Required work:
The entire listing is to be repeated verbatim.
╔══
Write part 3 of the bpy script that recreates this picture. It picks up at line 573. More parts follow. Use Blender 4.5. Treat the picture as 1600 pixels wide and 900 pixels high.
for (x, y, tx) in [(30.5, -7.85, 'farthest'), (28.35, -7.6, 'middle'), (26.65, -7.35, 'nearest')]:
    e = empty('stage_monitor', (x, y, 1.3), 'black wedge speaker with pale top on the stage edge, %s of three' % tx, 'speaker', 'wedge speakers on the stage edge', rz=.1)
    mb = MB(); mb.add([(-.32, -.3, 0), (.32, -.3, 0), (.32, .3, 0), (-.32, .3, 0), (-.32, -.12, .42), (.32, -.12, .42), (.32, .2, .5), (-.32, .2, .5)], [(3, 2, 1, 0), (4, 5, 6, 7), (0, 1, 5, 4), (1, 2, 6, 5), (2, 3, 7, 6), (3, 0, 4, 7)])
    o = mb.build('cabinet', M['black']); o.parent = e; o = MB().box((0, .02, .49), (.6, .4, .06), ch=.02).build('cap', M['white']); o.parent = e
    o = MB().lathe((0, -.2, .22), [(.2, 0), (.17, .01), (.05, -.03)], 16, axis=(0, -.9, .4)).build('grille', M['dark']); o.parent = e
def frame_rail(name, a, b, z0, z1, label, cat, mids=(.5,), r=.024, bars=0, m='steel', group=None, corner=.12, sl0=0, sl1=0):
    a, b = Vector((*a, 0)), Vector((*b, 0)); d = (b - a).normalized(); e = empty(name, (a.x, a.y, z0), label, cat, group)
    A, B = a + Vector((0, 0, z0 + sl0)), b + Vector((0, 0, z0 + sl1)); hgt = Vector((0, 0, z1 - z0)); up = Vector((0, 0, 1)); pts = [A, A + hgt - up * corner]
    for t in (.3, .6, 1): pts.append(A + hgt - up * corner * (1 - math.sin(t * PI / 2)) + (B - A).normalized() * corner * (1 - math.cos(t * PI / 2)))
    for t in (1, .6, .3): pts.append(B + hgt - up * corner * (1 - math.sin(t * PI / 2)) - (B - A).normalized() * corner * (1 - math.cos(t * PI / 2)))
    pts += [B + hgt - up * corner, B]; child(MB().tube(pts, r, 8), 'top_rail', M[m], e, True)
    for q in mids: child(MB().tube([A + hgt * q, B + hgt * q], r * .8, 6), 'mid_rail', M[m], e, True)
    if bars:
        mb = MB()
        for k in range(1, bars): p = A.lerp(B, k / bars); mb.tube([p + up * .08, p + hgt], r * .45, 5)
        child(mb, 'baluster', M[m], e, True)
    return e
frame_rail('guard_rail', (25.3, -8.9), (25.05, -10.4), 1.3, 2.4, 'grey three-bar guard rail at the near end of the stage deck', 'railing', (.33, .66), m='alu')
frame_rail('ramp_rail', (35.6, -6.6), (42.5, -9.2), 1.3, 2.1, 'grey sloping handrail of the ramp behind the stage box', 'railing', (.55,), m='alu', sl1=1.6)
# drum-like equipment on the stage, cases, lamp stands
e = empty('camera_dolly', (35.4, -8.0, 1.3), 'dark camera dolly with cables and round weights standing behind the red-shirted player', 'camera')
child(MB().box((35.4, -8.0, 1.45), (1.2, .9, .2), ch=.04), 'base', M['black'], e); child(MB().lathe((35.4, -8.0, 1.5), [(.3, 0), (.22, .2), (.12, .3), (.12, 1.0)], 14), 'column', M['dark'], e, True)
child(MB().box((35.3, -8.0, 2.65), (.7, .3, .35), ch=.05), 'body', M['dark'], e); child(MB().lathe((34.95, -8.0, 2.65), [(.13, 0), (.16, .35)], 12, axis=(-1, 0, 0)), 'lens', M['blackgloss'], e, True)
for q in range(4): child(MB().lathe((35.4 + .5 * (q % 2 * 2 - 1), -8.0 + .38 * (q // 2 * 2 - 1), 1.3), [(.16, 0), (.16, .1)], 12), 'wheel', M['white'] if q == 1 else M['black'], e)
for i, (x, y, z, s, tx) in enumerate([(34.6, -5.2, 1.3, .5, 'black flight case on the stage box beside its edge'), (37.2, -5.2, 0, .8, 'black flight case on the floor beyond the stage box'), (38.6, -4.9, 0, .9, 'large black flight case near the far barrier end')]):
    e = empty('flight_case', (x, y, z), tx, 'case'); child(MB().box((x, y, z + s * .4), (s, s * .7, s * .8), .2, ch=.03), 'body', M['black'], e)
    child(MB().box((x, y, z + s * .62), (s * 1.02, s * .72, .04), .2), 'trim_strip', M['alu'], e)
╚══
Answer to this task:
Write part 3 of the bpy script that recreates this picture. It picks up at line 573. More parts follow. Use Blender 4.5. Treat the picture as 1600 pixels wide and 900 pixels high.
for (x, y, tx) in [(30.5, -7.85, 'farthest'), (28.35, -7.6, 'middle'), (26.65, -7.35, 'nearest')]:
    e = empty('stage_monitor', (x, y, 1.3), 'black wedge speaker with pale top on the stage edge, %s of three' % tx, 'speaker', 'wedge speakers on the stage edge', rz=.1)
    mb = MB(); mb.add([(-.32, -.3, 0), (.32, -.3, 0), (.32, .3, 0), (-.32, .3, 0), (-.32, -.12, .42), (.32, -.12, .42), (.32, .2, .5), (-.32, .2, .5)], [(3, 2, 1, 0), (4, 5, 6, 7), (0, 1, 5, 4), (1, 2, 6, 5), (2, 3, 7, 6), (3, 0, 4, 7)])
    o = mb.build('cabinet', M['black']); o.parent = e; o = MB().box((0, .02, .49), (.6, .4, .06), ch=.02).build('cap', M['white']); o.parent = e
    o = MB().lathe((0, -.2, .22), [(.2, 0), (.17, .01), (.05, -.03)], 16, axis=(0, -.9, .4)).build('grille', M['dark']); o.parent = e
def frame_rail(name, a, b, z0, z1, label, cat, mids=(.5,), r=.024, bars=0, m='steel', group=None, corner=.12, sl0=0, sl1=0):
    a, b = Vector((*a, 0)), Vector((*b, 0)); d = (b - a).normalized(); e = empty(name, (a.x, a.y, z0), label, cat, group)
    A, B = a + Vector((0, 0, z0 + sl0)), b + Vector((0, 0, z0 + sl1)); hgt = Vector((0, 0, z1 - z0)); up = Vector((0, 0, 1)); pts = [A, A + hgt - up * corner]
    for t in (.3, .6, 1): pts.append(A + hgt - up * corner * (1 - math.sin(t * PI / 2)) + (B - A).normalized() * corner * (1 - math.cos(t * PI / 2)))
    for t in (1, .6, .3): pts.append(B + hgt - up * corner * (1 - math.sin(t * PI / 2)) - (B - A).normalized() * corner * (1 - math.cos(t * PI / 2)))
    pts += [B + hgt - up * corner, B]; child(MB().tube(pts, r, 8), 'top_rail', M[m], e, True)
    for q in mids: child(MB().tube([A + hgt * q, B + hgt * q], r * .8, 6), 'mid_rail', M[m], e, True)
    if bars:
        mb = MB()
        for k in range(1, bars): p = A.lerp(B, k / bars); mb.tube([p + up * .08, p + hgt], r * .45, 5)
        child(mb, 'baluster', M[m], e, True)
    return e
frame_rail('guard_rail', (25.3, -8.9), (25.05, -10.4), 1.3, 2.4, 'grey three-bar guard rail at the near end of the stage deck', 'railing', (.33, .66), m='alu')
frame_rail('ramp_rail', (35.6, -6.6), (42.5, -9.2), 1.3, 2.1, 'grey sloping handrail of the ramp behind the stage box', 'railing', (.55,), m='alu', sl1=1.6)
# drum-like equipment on the stage, cases, lamp stands
e = empty('camera_dolly', (35.4, -8.0, 1.3), 'dark camera dolly with cables and round weights standing behind the red-shirted player', 'camera')
child(MB().box((35.4, -8.0, 1.45), (1.2, .9, .2), ch=.04), 'base', M['black'], e); child(MB().lathe((35.4, -8.0, 1.5), [(.3, 0), (.22, .2), (.12, .3), (.12, 1.0)], 14), 'column', M['dark'], e, True)
child(MB().box((35.3, -8.0, 2.65), (.7, .3, .35), ch=.05), 'body', M['dark'], e); child(MB().lathe((34.95, -8.0, 2.65), [(.13, 0), (.16, .35)], 12, axis=(-1, 0, 0)), 'lens', M['blackgloss'], e, True)
for q in range(4): child(MB().lathe((35.4 + .5 * (q % 2 * 2 - 1), -8.0 + .38 * (q // 2 * 2 - 1), 1.3), [(.16, 0), (.16, .1)], 12), 'wheel', M['white'] if q == 1 else M['black'], e)
for i, (x, y, z, s, tx) in enumerate([(34.6, -5.2, 1.3, .5, 'black flight case on the stage box beside its edge'), (37.2, -5.2, 0, .8, 'black flight case on the floor beyond the stage box'), (38.6, -4.9, 0, .9, 'large black flight case near the far barrier end')]):
    e = empty('flight_case', (x, y, z), tx, 'case'); child(MB().box((x, y, z + s * .4), (s, s * .7, s * .8), .2, ch=.03), 'body', M['black'], e)
    child(MB().box((x, y, z + s * .62), (s * 1.02, s * .72, .04), .2), 'trim_strip', M['alu'], e)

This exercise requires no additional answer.